» Input rows
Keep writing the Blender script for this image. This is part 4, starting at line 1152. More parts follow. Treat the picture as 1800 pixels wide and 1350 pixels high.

==

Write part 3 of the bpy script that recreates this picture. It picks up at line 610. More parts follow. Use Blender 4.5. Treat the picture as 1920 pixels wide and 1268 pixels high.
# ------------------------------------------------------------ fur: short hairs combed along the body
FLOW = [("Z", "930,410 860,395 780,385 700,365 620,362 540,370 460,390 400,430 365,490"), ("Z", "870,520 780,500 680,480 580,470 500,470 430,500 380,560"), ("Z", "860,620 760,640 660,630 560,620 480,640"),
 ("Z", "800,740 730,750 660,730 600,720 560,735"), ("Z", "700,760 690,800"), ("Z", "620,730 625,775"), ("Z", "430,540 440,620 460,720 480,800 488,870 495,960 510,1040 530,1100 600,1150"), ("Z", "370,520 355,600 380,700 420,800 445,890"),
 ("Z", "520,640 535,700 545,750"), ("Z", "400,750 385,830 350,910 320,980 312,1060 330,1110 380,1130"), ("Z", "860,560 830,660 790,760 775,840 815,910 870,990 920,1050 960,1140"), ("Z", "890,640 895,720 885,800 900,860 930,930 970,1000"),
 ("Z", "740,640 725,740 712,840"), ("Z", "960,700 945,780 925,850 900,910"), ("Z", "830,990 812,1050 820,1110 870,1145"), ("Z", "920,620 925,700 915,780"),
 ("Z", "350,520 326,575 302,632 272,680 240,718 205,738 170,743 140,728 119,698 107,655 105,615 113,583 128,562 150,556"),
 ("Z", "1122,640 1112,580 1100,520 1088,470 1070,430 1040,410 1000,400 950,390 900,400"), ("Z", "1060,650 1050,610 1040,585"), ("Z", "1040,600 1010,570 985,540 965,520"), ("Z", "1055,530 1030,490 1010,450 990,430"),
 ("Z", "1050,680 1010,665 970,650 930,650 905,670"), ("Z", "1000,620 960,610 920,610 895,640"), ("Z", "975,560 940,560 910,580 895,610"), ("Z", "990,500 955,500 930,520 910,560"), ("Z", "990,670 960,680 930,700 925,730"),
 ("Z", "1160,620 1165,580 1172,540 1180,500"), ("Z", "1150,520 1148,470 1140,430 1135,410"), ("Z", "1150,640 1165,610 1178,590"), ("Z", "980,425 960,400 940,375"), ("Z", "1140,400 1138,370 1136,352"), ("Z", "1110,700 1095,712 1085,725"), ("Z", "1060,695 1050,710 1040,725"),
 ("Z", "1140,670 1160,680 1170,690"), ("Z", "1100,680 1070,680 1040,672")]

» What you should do
Say how many lines contain "high", and give nothing but that number.

» Response to this exercise
2